The Ordinance of the Holy Kiss

Author Name: 

In our local town of Tyrone, there is an ordinance that dictates the length of the grass that is considered acceptable on properties within the borough. If the grass gets too long, a resident can expect a notice from the code officer notifying them that they are not in compliance with the town’s ordinance. An ordinance is a law that is to be kept and observed.
The Holy Kiss has been honored as an ordinance for centuries. It is an ordinance because it is taught very simply and plainly in five scriptures and Christians have accepted it as a commandment. The Bible also refers to statutes in the Old Testament which Strong’s also interprets as an ordinance and given the numerous references to the Holy Kiss by different authors of the Scripture; I believe that we can conclude that it is important to our Heavenly Father.
The kingdom of Heaven has a mark. The people that are part of God’s kingdom will carry this distinction. This mark is love. By this shall all men know that ye are my disciples if ye have love one to another. (John 13:35)
The Holy Kiss is a sign of brotherly love. First Peter 5:14 gives the directive to “Greet ye one another with a kiss of charity.” It is an outward sign of what is binding our hearts together. Just like feet washing, something happens in our hearts when we practice this ordinance. Anyone can offer a handshake whether or not their heart is in harmony with the other person, but to exercise the Holy Kiss, our hearts need to be right. It is hypocritical to practice this ordinance without brotherly love reigning in our heart.
Some historians believe that the Holy Kiss had all but died out in practice from around the fourth or fifth century until the Anabaptist movement. Then the practice was again held up as an ordinance. Today the threat of losing this ordinance is real. Even people that class themselves as Christians following the teachings of Jesus and the apostles, are losing this practice.
Today there is pressure to call the Holy Kiss a cultural practice of the early Christian Church. The practice is then replaced with a warm handshake or an embrace which are said to be the equivalent cultural practice of our time. With but a small amount of study, we find that the words “Salute” and “Greet” as they are used in the teaching of this ordinance actually mean to “enfold in the arms.” How can we cling to one of the early cultural practices in the verse and exclude the other? It is proper to greet our brother or sister with a warm handshake and the Holy Kiss. Furthermore, it is not wrong to enfold in the arms, but by all means, practice the Holy Kiss as it is commanded.

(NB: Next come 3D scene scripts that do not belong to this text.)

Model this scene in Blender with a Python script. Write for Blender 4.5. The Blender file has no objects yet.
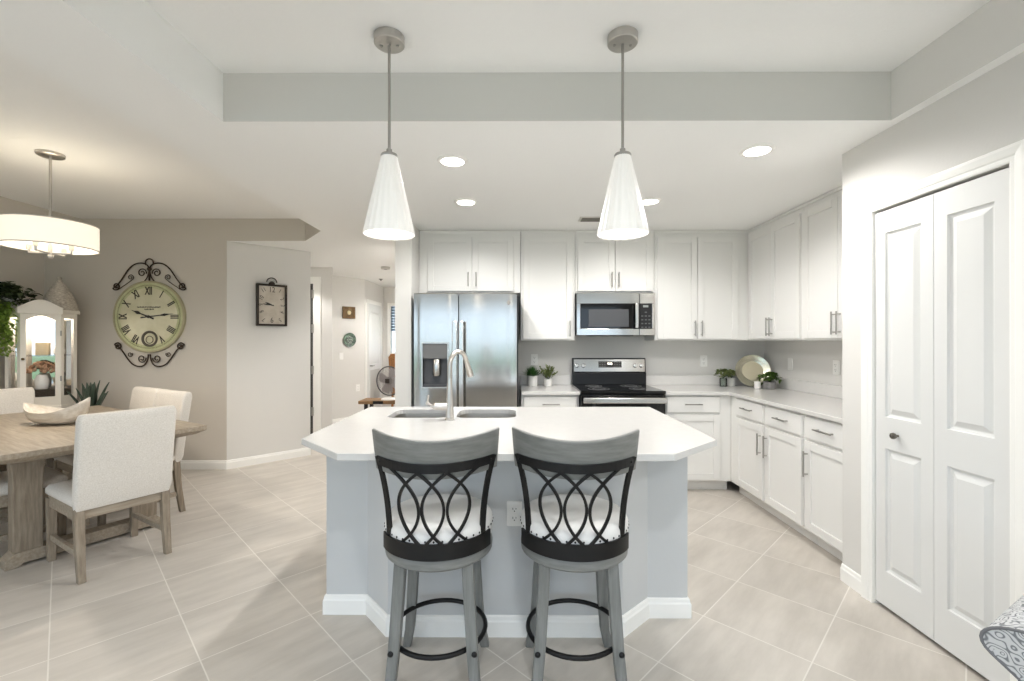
import bpy, bmesh, math, random
from math import sin, cos, pi, radians as R
from mathutils import Vector as V, Matrix as M

random.seed(7)
scene = bpy.context.scene
C = scene.collection

# ------------------------------------------------------------------ camera
FPX = 455.0                      # focal length in pixels of the 1024 x 681 frame
CAMZ = 1.37
cam_d = bpy.data.cameras.new('camera')
cam_d.sensor_fit = 'HORIZONTAL'
cam_d.sensor_width = 36.0
cam_d.lens = FPX / 1024 * 36.0
cam_d.clip_start = 0.05
cam = bpy.data.objects.new('camera', cam_d)
cam.location = (0, 0, CAMZ)
cam.rotation_euler = (R(90.06), 0, R(0.25))
C.objects.link(cam)
scene.camera = cam

# ------------------------------------------------------------------ exposure, sky
scene.view_settings.view_transform = 'Standard'
scene.view_settings.look = 'None'
scene.view_settings.gamma = 1.0
scene.view_settings.use_curve_mapping = False
scene.view_settings.exposure = 1.93
try:
    scene.cycles.use_denoising = True
    scene.cycles.denoiser = 'OPENIMAGEDENOISE'
    scene.cycles.max_bounces = 12
    scene.cycles.diffuse_bounces = 8
    scene.cycles.glossy_bounces = 6
    scene.cycles.transmission_bounces = 8
    scene.cycles.transparent_max_bounces = 12
    scene.cycles.sample_clamp_indirect = 8.0
    scene.cycles.caustics_reflective = False
    scene.cycles.caustics_refractive = False
except Exception:
    pass

SKY = 0.65          # strength of the daylight
CAN_W = 14.5        # recessed lamp
PEND_W = 0.8       # pendant bulb
DRUM_W = 12.0      # dining drum bulb
HALL_W = 32.0

world = bpy.data.worlds.new('world')
scene.world = world
world.use_nodes = True
nt = world.node_tree
nt.nodes.clear()
o_ = nt.nodes.new('ShaderNodeOutputWorld')
bg = nt.nodes.new('ShaderNodeBackground')
rp = nt.nodes.new('ShaderNodeValToRGB')
sx = nt.nodes.new('ShaderNodeSeparateXYZ')
tc = nt.nodes.new('ShaderNodeTexCoord')
nt.links.new(tc.outputs['Generated'], sx.inputs[0])
nt.links.new(sx.outputs['Z'], rp.inputs[0])
nt.links.new(rp.outputs[0], bg.inputs[0])
nt.links.new(bg.outputs[0], o_.inputs[0])
rp.color_ramp.elements[0].position = 0.0
rp.color_ramp.elements[0].color = (0.70, 0.85, 1.0, 1)
rp.color_ramp.elements[1].position = 0.7
rp.color_ramp.elements[1].color = (0.45, 0.66, 0.95, 1)
bg.inputs[1].default_value = SKY


def area_portal(x0, x1, y, z0, z1):
    d = bpy.data.lights.new('window_portal', 'AREA')
    d.shape = 'RECTANGLE'
    d.size = x1 - x0
    d.size_y = z1 - z0
    d.cycles.is_portal = True
    o = bpy.data.objects.new('window_portal', d)
    o.location = ((x0 + x1) / 2, y, (z0 + z1) / 2)
    o.rotation_euler = (R(90), 0, 0)      # -Z of the lamp looks towards +Y
    o.rotation_euler = (R(-90), 0, R(180))
    o.rotation_euler = (R(90), 0, 0)
    C.objects.link(o)
    return o


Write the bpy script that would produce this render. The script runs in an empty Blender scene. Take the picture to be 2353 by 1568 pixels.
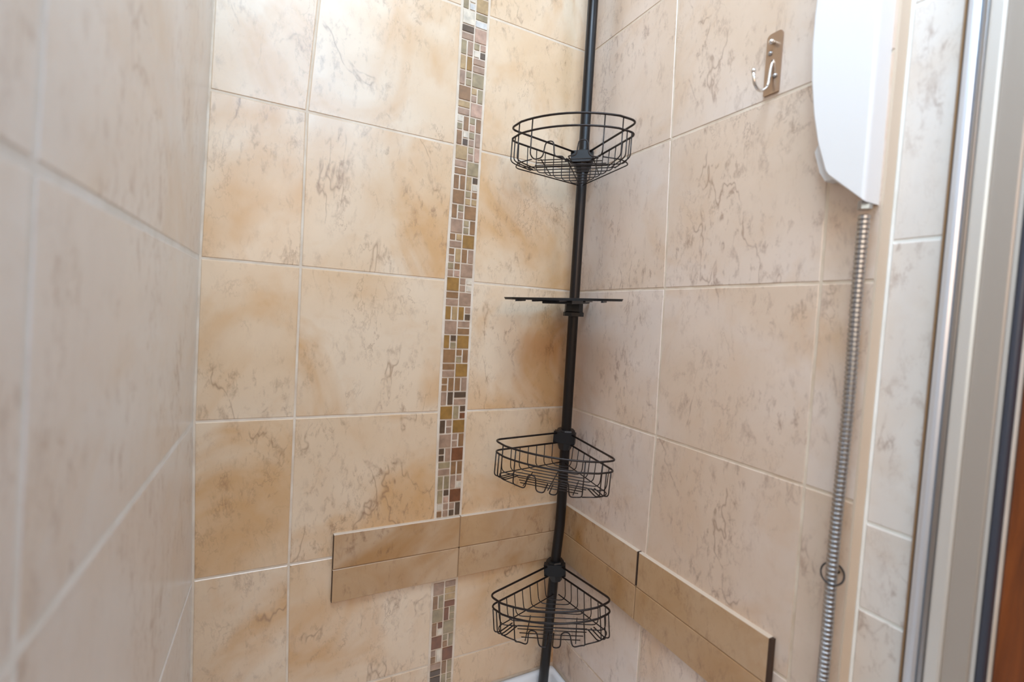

This ordinance is to be practiced with the appropriate gender and by all members of the Body. It is not merely to be practiced by or with the “preachers." Greet one another with an holy kiss. (2Co 13:12) The book of 2 Corinthians, is written to all the saints and followers of Jesus Christ.
In spite of the clear frequent teaching of this ordinance in the Bible, the Holy Kiss is the first one to be discarded among Bible believers today. The only way for us to keep this clearly taught Bible ordinance is to, first of all, believe it ourselves then faithfully practice it and teach it as well.